Er war Studentenführer, maoistischer Parteigründer und der Elder Statesman der taz. Und jemand, der die Tugend der Freundlichkeit pflegte.

Christian Semler Bild: Detlev Schilke

Christian Semler hatte etwas Egalitäres an sich, nicht als Pose, sondern als Selbstverständlichkeit. Ob ein Fernsehteam anrückte, das ihn anlässlich eines 68-Jubiläums befragen wollte, oder ob ein verhuschter Praktikant ihn mit einfältigen Fragen behelligte – er widmete sich beiden stets mit dem gleichen zugewandten Interesse.

Ja, wahrscheinlicher war, dass er den medialen Wichtigkeitsinszenierern einen Korb gab und der ratlose Praktikant umso freundlicher mit Auskunft bedacht wurde, inklusive eines Exkurses über einige spektakuläre Päpste des Mittelalters oder die Politik der Kommunistischen Internationalen in den zwanziger Jahren.
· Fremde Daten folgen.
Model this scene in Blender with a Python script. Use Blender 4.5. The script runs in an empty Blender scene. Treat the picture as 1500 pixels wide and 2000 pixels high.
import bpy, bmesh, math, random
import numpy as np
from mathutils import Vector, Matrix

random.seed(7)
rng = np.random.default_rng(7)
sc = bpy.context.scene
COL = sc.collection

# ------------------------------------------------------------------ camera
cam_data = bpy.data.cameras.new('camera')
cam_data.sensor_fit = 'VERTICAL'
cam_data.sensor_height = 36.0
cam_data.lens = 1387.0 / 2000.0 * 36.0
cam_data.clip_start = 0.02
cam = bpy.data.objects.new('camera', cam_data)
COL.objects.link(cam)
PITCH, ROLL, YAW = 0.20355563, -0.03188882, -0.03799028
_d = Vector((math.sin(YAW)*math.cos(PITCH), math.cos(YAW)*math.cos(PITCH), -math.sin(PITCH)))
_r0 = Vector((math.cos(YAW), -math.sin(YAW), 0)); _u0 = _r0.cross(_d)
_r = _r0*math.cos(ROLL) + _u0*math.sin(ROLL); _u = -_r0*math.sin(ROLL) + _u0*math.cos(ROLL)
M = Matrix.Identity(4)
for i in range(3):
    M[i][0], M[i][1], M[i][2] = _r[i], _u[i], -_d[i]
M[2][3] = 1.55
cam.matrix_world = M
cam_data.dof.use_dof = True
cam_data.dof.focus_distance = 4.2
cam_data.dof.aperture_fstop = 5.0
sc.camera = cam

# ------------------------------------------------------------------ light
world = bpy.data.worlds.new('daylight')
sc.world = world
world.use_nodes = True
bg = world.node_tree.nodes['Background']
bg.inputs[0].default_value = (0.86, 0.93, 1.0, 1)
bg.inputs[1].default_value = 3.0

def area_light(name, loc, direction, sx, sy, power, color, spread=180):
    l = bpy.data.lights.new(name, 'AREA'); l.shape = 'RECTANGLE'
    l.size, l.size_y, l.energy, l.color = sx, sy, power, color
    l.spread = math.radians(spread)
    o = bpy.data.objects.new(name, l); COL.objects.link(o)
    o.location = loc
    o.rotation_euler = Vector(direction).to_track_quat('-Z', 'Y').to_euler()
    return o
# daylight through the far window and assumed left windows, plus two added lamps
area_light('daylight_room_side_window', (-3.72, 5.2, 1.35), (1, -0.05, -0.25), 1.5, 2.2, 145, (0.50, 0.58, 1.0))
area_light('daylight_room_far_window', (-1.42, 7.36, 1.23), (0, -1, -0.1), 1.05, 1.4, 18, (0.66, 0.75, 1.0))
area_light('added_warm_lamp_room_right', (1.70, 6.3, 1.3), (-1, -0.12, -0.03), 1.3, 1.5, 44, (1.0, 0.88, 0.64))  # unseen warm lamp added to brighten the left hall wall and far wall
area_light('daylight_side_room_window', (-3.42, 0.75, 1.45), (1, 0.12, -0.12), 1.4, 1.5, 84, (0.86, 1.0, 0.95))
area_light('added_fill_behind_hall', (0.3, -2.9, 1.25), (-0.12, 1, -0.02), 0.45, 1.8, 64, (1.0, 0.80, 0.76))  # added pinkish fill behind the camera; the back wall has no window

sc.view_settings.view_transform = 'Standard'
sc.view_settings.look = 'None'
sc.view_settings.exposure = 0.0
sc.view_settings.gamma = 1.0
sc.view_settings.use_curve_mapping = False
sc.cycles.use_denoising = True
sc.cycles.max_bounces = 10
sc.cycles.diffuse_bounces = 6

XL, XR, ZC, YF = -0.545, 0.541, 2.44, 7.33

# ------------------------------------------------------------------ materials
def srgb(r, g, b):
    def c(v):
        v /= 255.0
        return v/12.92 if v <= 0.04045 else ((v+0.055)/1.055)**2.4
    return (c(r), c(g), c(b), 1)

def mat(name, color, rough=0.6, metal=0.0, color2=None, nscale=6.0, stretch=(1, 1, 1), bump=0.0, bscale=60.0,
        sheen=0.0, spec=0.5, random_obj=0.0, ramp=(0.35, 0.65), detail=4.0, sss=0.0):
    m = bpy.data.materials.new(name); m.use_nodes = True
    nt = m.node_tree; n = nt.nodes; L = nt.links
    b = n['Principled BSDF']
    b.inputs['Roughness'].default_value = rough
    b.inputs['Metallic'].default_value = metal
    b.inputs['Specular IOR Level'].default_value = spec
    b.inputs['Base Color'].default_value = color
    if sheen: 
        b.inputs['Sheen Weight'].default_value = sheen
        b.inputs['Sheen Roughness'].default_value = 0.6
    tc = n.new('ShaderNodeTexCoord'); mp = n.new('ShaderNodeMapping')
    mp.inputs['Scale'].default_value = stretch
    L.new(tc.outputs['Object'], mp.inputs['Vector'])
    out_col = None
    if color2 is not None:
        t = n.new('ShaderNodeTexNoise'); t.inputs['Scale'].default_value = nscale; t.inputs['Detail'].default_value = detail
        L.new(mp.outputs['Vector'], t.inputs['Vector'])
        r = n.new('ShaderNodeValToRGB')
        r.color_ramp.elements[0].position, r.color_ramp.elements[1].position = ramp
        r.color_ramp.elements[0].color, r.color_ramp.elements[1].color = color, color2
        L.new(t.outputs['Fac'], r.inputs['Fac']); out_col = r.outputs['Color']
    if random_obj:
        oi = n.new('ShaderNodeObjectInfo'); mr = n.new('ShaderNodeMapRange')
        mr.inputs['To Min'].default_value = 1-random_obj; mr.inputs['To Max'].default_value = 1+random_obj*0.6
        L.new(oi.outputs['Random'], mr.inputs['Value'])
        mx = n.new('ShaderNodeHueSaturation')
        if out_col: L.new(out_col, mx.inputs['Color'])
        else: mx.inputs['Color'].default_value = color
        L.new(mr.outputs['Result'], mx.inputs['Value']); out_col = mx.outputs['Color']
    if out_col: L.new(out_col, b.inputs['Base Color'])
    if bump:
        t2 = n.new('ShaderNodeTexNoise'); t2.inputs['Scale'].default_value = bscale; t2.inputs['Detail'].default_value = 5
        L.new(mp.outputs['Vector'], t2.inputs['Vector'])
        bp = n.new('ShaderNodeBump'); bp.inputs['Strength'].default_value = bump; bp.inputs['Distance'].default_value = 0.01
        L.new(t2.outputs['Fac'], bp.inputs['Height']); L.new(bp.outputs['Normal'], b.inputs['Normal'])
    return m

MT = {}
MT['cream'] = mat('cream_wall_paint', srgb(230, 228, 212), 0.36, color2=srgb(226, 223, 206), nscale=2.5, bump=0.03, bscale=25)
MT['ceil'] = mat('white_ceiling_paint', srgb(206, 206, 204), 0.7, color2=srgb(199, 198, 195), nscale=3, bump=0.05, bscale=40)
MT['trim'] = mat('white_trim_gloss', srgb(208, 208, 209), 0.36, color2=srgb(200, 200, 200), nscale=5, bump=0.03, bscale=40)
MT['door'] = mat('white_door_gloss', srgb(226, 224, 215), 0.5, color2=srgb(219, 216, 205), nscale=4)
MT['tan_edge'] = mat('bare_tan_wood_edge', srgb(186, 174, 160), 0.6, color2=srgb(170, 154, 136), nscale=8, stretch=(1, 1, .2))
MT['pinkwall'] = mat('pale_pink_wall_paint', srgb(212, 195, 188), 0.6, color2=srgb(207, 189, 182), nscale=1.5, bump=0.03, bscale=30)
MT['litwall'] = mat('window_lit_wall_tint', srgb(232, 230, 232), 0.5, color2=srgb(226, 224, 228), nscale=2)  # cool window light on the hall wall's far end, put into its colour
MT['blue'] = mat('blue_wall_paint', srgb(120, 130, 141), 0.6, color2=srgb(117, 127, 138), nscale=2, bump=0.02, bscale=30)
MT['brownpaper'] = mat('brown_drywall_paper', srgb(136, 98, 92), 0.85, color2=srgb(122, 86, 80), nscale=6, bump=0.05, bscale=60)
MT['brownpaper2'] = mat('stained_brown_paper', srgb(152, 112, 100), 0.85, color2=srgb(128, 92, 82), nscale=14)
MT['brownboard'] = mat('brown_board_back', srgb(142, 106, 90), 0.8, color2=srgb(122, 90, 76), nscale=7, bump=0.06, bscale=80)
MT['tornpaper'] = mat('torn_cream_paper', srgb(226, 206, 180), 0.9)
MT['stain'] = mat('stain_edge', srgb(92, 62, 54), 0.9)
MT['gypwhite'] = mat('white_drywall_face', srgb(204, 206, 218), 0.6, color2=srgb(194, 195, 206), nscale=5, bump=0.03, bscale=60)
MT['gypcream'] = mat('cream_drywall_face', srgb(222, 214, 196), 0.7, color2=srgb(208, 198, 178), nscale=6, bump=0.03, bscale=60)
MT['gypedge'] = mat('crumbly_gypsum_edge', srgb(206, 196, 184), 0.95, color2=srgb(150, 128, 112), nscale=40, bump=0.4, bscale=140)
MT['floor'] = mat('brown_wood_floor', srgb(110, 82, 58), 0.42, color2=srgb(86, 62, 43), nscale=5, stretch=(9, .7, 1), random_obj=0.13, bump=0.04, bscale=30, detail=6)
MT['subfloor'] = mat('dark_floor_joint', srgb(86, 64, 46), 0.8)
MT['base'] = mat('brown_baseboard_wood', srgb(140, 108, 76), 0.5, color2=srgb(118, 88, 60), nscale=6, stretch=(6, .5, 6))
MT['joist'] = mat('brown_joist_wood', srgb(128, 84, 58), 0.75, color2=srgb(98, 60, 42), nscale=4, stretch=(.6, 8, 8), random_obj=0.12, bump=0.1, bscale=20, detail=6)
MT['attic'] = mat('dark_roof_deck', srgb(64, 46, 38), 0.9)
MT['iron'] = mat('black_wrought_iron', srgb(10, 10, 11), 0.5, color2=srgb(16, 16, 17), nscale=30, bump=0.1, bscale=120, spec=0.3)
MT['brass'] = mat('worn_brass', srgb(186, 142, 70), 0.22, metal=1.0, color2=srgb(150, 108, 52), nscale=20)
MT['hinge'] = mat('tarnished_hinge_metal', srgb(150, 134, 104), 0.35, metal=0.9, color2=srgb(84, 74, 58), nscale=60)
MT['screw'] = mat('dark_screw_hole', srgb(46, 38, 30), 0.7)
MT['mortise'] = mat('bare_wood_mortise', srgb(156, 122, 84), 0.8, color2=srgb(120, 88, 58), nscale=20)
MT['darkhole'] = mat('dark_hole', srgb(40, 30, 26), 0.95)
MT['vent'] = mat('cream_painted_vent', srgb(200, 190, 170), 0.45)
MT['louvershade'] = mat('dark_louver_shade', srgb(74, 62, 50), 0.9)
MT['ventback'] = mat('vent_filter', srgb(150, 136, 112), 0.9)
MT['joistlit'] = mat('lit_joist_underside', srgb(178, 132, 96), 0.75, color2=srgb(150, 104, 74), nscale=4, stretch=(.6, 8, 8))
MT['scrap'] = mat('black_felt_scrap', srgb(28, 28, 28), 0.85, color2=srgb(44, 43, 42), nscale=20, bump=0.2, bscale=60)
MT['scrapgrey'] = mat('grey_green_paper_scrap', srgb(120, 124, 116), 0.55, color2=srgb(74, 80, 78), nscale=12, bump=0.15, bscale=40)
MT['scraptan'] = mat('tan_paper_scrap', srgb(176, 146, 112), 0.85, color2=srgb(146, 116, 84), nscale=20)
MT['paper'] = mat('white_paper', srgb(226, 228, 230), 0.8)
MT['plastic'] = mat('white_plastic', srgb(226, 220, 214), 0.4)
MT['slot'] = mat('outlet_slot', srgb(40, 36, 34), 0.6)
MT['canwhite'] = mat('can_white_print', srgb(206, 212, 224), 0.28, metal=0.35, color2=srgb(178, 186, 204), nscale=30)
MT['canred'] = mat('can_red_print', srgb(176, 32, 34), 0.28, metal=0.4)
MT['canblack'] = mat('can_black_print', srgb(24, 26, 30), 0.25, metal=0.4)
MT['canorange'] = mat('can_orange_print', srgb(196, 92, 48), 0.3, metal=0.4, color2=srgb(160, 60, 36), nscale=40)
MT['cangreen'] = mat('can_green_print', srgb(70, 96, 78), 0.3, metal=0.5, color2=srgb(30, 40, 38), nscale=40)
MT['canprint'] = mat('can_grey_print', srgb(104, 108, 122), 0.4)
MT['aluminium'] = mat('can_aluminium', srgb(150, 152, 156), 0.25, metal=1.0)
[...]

In Gesprächen mit ihm wurde jeder stets, egal ob man gerade etwas über Shakespeare, Fragen des Völkerrechts oder polnische Innenpolitik wissen wollte, mit allen nötigen Informationen versorgt. Und meistens erfuhr man dazu noch etwas, von dem man bis dahin noch nichts ahnte. Einen Kurzvortrag über die Geschichte der Kartografie. Oder ein Nachsinnen darüber, warum er in den 50er Jahren, als sich seine fundamentale Skepsis gegenüber der Bundesrepublik ausbildete, das Neue, das diese Republik war, übersehen hatte.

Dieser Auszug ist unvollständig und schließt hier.